With some interesting developments taking place over the weekend, the division races in the SEC continue to heat up.

No. 1 Alabama continues its stranglehold in the West but Auburn is right behind the Crimson Tide with the Iron Bowl coming in late November. And the Crimson Tide have a date with LSU before that. The East got a little more interesting over the weekend with South Carolina's win over Missouri. The Gamecocks are in the mix, though they still need some help.

Let's take a look at how the division races are shaping up with five weeks left in the regular season:

Gus Malzahn
Coach Gus Malzahn and the Auburn Tigers control their own destiny in the SEC West.
Western Division

• Alabama (8-0, 5-0 SEC) continues to control its own destiny in the SEC West. If the Crimson Tide win out, they'll be the West's representative in the SEC championship game. Alabama is off this week and hosts No. 13 LSU (7-2, 3-2) next week. There are also dates remaining with Mississippi State (4-3, 1-2) and No. 11 Auburn (7-1, 3-1) in divisional play.

• Auburn also controls its own destiny. The Tigers have SEC contests left against Arkansas (3-5, 0-4), Tennessee (4-4, 1-3), Georgia (4-3, 3-2) and Alabama and if the Tigers were to win all four, they would be the division champion and head to Atlanta. The Tigers next two games, vs. the Razorbacks and Volunteers, are on the road and then Auburn returns home to close out the year against the Bulldogs and Crimson Tide.

• LSU has No. 1 Alabama, No. 12 Texas A&M and Arkansas remaining. The Tigers need to win out and need Alabama to lose twice (one of which would have to be to LSU) and Auburn to lose once. If LSU and Auburn beat Alabama and all three finish with two SEC losses, LSU would win the tiebreaker. Here is a further explanation of the SEC's rules on breaking ties within the division races.

• Texas A&M (6-2, 3-2) is pretty much out of the race for the SEC West title. The Aggies would have to win out to win the title, but they would also need Alabama to lose their last three conference games and Auburn to lose twice.

Eastern Division

• Even though it lost on Saturday to South Carolina, No. 9 Missouri (7-1, 3-1) still controls its destiny in the SEC East. If the Tigers win their remaining games, they're the SEC East champions. Their strong start is serving them well since they built a two-game cushion over the a few others, but now that lead is down to one with three teams being only a game back in the loss column. Missouri has Tennessee, Kentucky, Ole Miss and Texas A&M remaining on the schedule.

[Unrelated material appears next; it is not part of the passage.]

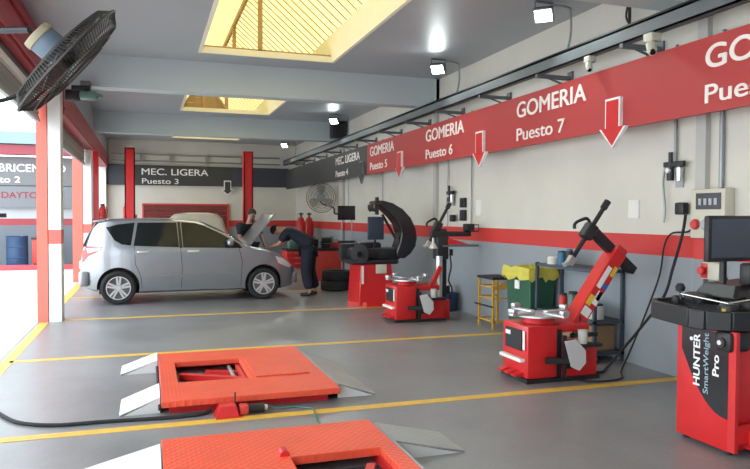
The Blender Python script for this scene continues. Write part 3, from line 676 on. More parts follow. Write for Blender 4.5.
def changer(label, loc, tilted, sx=1.0):
    t = thing('tyre_changer', label, 'tyre changer', loc)
    # local frame: x towards the wall, y depth, z up; body .72 x .48 x .55
    MB().rbox((.0, .0, .04), (.33, .48, .55), .02).rbox((.40, .02, .03), (.80, .46, .34), .015).build('cabinet', red, t)
    MB().rbox((.33, .03, .03), (.40, .45, .50), .01).box((-.01, -.01, 0), (.81, .49, .04)).build('inner_chassis', black, t)
    # top deck and post foot
    MB().rbox((.28, .06, .46), (.74, .42, .545), .02).build('post_base', red, t)
    MB().rbox((.42, -.07, .325), (.80, .03, .36), .01).build('tool_shelf', black, t)
    # pedal end with control panel
    p = MB().box((-.012, .10, .30), (.0, .40, .50)).build('control_panel', black, t)
    MB().box((-.018, .30, .43), (-.012, .39, .47)).build('panel_label', letter_w, p)
    MB().box((-.018, .03, .32), (-.012, .065, .5)).build('panel_strip', letter_w, p)
    for k, y in enumerate((.07, .2, .33)):
        MB().hexa([(-.09, y, .06), (0, y, .06), (0, y+.09, .06), (-.09, y+.09, .06), (-.09, y, .075), (0, y, .10), (0, y+.09, .10), (-.09, y+.09, .075)]).build('pedal', red, t)
    MB().rbox((-.06, .04, .20), (0.0, .44, .235), .008).build('pedal_bar', white_p, t)
    # bead breaker: arm and shovel blade on the near side
    bl = MB(); prof = [(-.09, .19), (.03, .21), (.13, .10), (.13, -.02), (.06, -.1), (-.03, -.06)]
    bl.prism(prof, (.43, -.12, .22), (.9, -.25, 0), (-.1, -.1, 1), (.27, .96, .12), 0, .012)
    bl.build('breaker_blade', alloy, t, bevel=.003)
    MB().bar((.18, -.03, .22), (.45, -.10, .22), .04, .06).bar((.36, -.07, .06), (.36, -.07, .46), .03, .03).build('breaker_arm', black, t)
    MB().rbox((.38, -.03, .12), (.52, .015, .40), .02).build('rubber_pad', rubber, t)
    MB().lathe([(0, 0), (.042, 0), (.045, .02), (.045, .11), (.05, .13), (.044, .13), (.04, .03), (0, .03)], (.60, -.02, .362), n=24).build('paste_tub', liquid, t)
    clamp_table(t, .27, .24, .60)
    MB().lathe([(0, 0), (.16, 0), (.14, .05), (.11, .06), (0, .06)], (.27, .24, .545), n=28).build('gear_cover', red, t)
    if tilted:
        a, b = Vector((.64, .26, .46)), Vector((1.20, .26, 1.24)); d = (b-a).normalized(); n = Vector((-d.z, 0, d.x))
        MB().bar(a, b, .15, .19, up=(0,1,0)).build('post', red, t, bevel=.012)
        MB().bar(b-d*.02, b+d*.05, .14, .17, up=(0,1,0)).build('post_cap', red_old, t, bevel=.01)
        # stickers on the near face of the post
        def st(u0, u1, v0, v1, m, nm='sticker'):
            f = a+(b-a)*u0; e = a+(b-a)*u1; k = MB()
            P = [f+n*v0, e+n*v0, e+n*v1, f+n*v1]
            yy = .26-.098
            k.hexa([Vector((p.x, yy-.0, p.z)) for p in P]+[Vector((p.x, yy-.003, p.z)) for p in P]); return k.build(nm, m, t)
        st(.18, .28, -.05, .05, letter_w); st(.30, .42, .0, .06, st_yellow); st(.34, .50, -.065, -.0, letter_w); ss = st(.40, .50, -.06, -.015, st_blue)
        st(.52, .78, .0, .055, letter_w); st(.54, .60, -.065, -.01, st_blue); st(.70, .82, -.06, -.015, st_yellow)
        arm0 = Vector((1.38, .26, 1.05)); hp = Vector((.87, .26, 1.48))
        MB().bar(arm0, hp, .10, .09, up=(0,1,0)).build('swing_arm', black, t, bevel=.01)
        MB().bar(arm0+Vector((.03,0,-.02)), arm0+Vector((-.04,0,.035)), .09, .10, up=(0,1,0)).build('arm_pivot', black, t, bevel=.01)
        tool_head(t, (.62, .24, 1.13), (1.06, .24, 1.74), (.85, .24, 1.46))
        MB().tube(spline([(.95, .40, .9), (.85, .42, .7), (.80, .4, .5), (.76, .38, .3)]), .012, 8).build('air_tube', rubber, t)
        MB().cyl((.70, .18, .42), (.70, .18, .60), .02).bar((.55, .1, .42), (.85, .1, .42), .04, .04).build('tilt_linkage', black, t)
    else:
        MB().rbox((.80, .16, .02), (.90, .30, 1.40), .012).build('column', black, t)
        MB().rbox((.70, .14, .0), (.95, .34, .3), .012).build('column_foot', red, t)
        MB().cyl((.765, .15, .30), (.765, .15, .98), .052).build('air_cylinder', alu, t)
        MB().rbox((.62, .12, 1.28), (1.30, .22, 1.36), .015).build('press_arm', black, t)
        MB().rbox((1.20, .08, 1.36), (1.34, .24, 1.48), .02).build('end_block', black, t); MB().tube([(1.34, .16, 1.46), (1.44, .16, 1.46), (1.44, .16, 1.36), (1.33, .16, 1.36)], .01, 6).build('end_handle', rubber, t)
        MB().hexa([(.90,.12,1.16),(1.25,.12,1.16),(1.25,.3,1.16),(.90,.3,1.16),(.90,.12,1.26),(1.05,.12,1.22),(1.05,.3,1.22),(.90,.3,1.26)]).build('guard_wedge', red, t)
        MB().rbox((.80, .1, 1.12), (1.42, .3, 1.15), .01).build('lower_arm', rail_m, t)
        MB().lathe([(0, 0), (.075, 0), (.02, .09), (.015, .16), (0, .16)], (.66, .14, 1.10), n=18).build('bead_cone', alloy, t)
        MB().rbox((.72, .12, .92), (.92, .32, 1.30), .03).build('arm_carriage', black, t)
        MB().bar((.58, .05, .50), (.74, .05, .82), .06, .05, up=(0,1,0)).build('side_arm', red, t)
        tool_head(t, (.62, .26, 1.14), (.98, .26, 1.78), (.78, .26, 1.44))
        MB().tube(spline([(.98, .22, 1.0), (1.0, .22, .8), (.96, .22, .6), (1.02, .22, .45), (.98, .22, .3)]), .012, 8).tube([(1.0, .22, 1.08), (1.0, .22, .98)], .03, 8).build('air_gun_hose', rubber, t)
    return t
changer('red tyre changer with a tilted post covered in stickers, nearest tyre changer', (3.42, 5.57, 0), True)
changer('red tyre changer with a straight black column, beside the blue tub', (3.5, 9.37, 0), False)

# ------------------------------------------------------------------ wheel balancers
bn = thing('wheel_balancer', 'red and black wheel balancer with HUNTER side decal at the right edge', 'wheel balancer', (3.65, 3.40, 0))
MB().rbox((0, .06, .03), (.42, .52, .84), .012).build('cabinet', red, bn)
MB().box((.0, .0, .04), (.03, .06, .84)).box((.03, .0, .10), (.9, .03, .22)).build('front_flange', red, bn)
MB().hexa([(.12,-.12,.05),(.95,-.12,.05),(.95,.45,.05),(.12,.45,.05),(.12,-.12,.16),(.95,-.12,.16),(.95,.45,.26),(.12,.45,.26)]).build('plinth', red, bn, bevel=.01)
for (x, y) in ((.06, .1), (.06, .48), (.85, -.05), (.85, .4)): MB().cyl((x, y, 0), (x, y, .05), .025, .02).build('foot', rubber, bn)
MB().rbox((.42, .05, .25), (.85, .45, .86), .02).build('side_cabinet', red_old, bn)
# decal with curved edge, reads bottom to top
dc = MB(); pts = [(.02, .80), (.02, .80)]
poly = [(.06, .82), (.47, .82), (.47, .25)] + [(.47-.40*(k/10)**.8, .25+.40*(k/10)**1.7) for k in range(1, 10)] + [(.06, .66)]
# y measured from the front edge going away from the camera
dcl = MB().prism([(.50-p[0]+.0, p[1]) for p in poly], (-.001, .03, 0), (0,1,0), (0,0,1), (-1,0,0), 0, .002)
dec = dcl.build('decal', black_g, bn)
text('lettering', 'HUNTER', letter_w, dec, (-.004, .30, .42), (0,0,1), (0,1,0), .06, .36, .0015, .03)
text('lettering', 'SmartWeight', mat('grey_blue_lettering', (.3, .42, .46), .5), dec, (-.004, .225, .38), (0,0,1), (0,1,0), .045, .42, .0015, .01)
text('lettering', 'Pro', letter_w, dec, (-.004, .135, .52), (0,0,1), (0,1,0), .055, .14, .0015, .03)
MB().lathe([(0, .003), (.014, .003), (.014, 0)], (-.003, .38, .74), (-1,0,0), 16).build('decal_mark', letter_w, dec)
# weight tray
tr = MB()
def traypt(x, y): return (x, y)
out = [(-.04, .72), (-.12, .28), (-.10, .16), (.02, .06), (.25, -.02), (.9, -.06), (.9, .84), (.08, .84)]
tr.prism(out, (0,0,.84), (1,0,0), (0,1,0), (0,0,1), 0, .03)
for i in range(len(out)):
    a, b = out[i], out[(i+1) % len(out)]; tr.bar((*a, .905), (*b, .905), .035, .13)
tr.build('weight_tray', black, bn, bevel=.008)
mb = MB()
for k in range(6): mb.box((.06+k*.1, .22, .87), (.072+k*.1, .80, .955))
mb.box((-.04, .50, .87), (.6, .512, .945)); mb.build('tray_divider', black, bn)
mb = MB()
for k in range(60):
    x, y = random.uniform(.0, .55), random.uniform(.25, .78); mb.box((x, y, .87), (x+.03, y+.012, .885+random.random()*.02), RZ(random.random()*3))
mb.build('wheel_weights', steel, bn, kind='stuff')
MB().rbox((.42, .10, .86), (.9, .75, 1.0), .04).rbox((.30, .56, .90), (.50, .80, 1.02), .03).build('machine_top', black, bn)
MB().hexa([(.35,.35,1.0),(.9,.35,1.0),(.9,.75,1.0),(.35,.75,1.0),(.45,.42,1.09),(.9,.42,1.12),(.9,.75,1.12),(.45,.75,1.09)]).build('shaft_housing', black, bn, bevel=.02)
MB().lathe([(0, 0), (.07, 0), (.075, .02), (.06, .09), (.05, .1), (0, .1)], (.16, .22, .90), n=24).build('locking_cup', black, bn)
MB().cyl((.03, .52, 1.04), (.16, .22, 1.0), .008).cyl((.16, .22, 1.0), (.42, .20, 1.03), .008).build('gauge_arm', chrome, bn)
MB().lathe([(0, .0), (.03, .01), (.035, .04), (.022, .065), (0, .07)], (.03, .53, 1.05), n=18).cyl((.03, .52, 1.0), (.03, .53, 1.06), .008).build('knob', black, bn)
MB().cyl((.36, .12, .985), (.60, .05, 1.02), .012).build('red_handle_tool', red, bn); MB().cyl((.1, .2, .94), (.1, .2, .97), .015).build('yellow_cap', st_yellow, bn)
MB().rbox((-.03, .02, .70), (.16, .16, .84), .03).cyl((-.025, .09, .765), (-.045, .09, .765), .035).build('lock_housing', black, bn)
MB().cyl((-.045, .09, .765), (-.055, .09, .765), .016).build('lock_button', alloy, bn)
MB().rbox((.30, -.02, .58), (.5, .05, .82), .03).build('arm_mount', black, bn)
MB().cyl((.52, .62, 1.05), (.52, .62, 1.30), .025).build('monitor_stand', black, bn)
mon = MB().rbox((.22, .46, 1.27), (1.02, .51, 1.61), .015, rot=RZ(.06), piv=(.2, .4, 1.3)).build('monitor', black, bn)
MB().box((.25, .455, 1.30), (.99, .459, 1.585), rot=RZ(.06), piv=(.2, .4, 1.3)).build('screen', screen_m, mon)
for k, (cx_, cy_, cr, chh) in enumerate(((.30, .62, .05, .09), (.40, .40, .045, .07), (.12, .66, .035, .10), (.25, .36, .03, .06))): MB().lathe([(0, 0), (cr, 0), (cr*1.05, chh), (cr*.6, chh+.01), (0, chh+.01)], (cx_, cy_, .90), n=20).build('centring_cone', black if k % 2 == 0 else rail_m, bn)
MB().rbox((.46, .16, .99), (.80, .36, 1.05), .02).build('keypad', rubber, bn)
MB().rbox((.50, .36, 1.10), (.62, .46, 1.26), .02).build('monitor_neck', black, bn)
MB().cyl((.56, .355, 1.17), (.56, .34, 1.17), .02).build('round_light', alloy, bn)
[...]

• South Carolina (6-2, 4-2) is in the mix for the title after beating Missouri on Saturday but would need to win out and for Missouri to lose one more time. South Carolina has only two conference games left: home games against Mississippi State and Florida. If it's only a two-way tie at the top at the end of the year, South Carolina's head-to-head win last week would be the tiebreaker.

• Georgia (4-3, 3-2) has a head-to-head win over South Carolina, but that only becomes a factor if Georgia wins out and finds itself in a three-way tie with South Carolina and Missouri at 6-2. That would mean Georgia would have to close out the season with conference wins over Florida, Auburn and Kentucky, with the Auburn game being on the road. If that happened and Missouri, South Carolina and Georgia were tied atop the division, the tiebreaker would go to the team with the best divisional record, since all three would be 1-1 against each other. Currently, Georgia is 2-2 in SEC East play, Missouri is 3-1 in the division and South Carolina is 3-2.

• Florida (4-3, 3-2) has a loss to Missouri but has games against Georgia and South Carolina coming up, as well as a game against Vanderbilt sandwiched in between. The Gators need to win out and have Missouri lose twice, since Missouri holds a head-to-head tiebreaker over the Gators. That scenario also works for Georgia if Georgia wins out, because it has a loss to Missouri but has beaten South Carolina.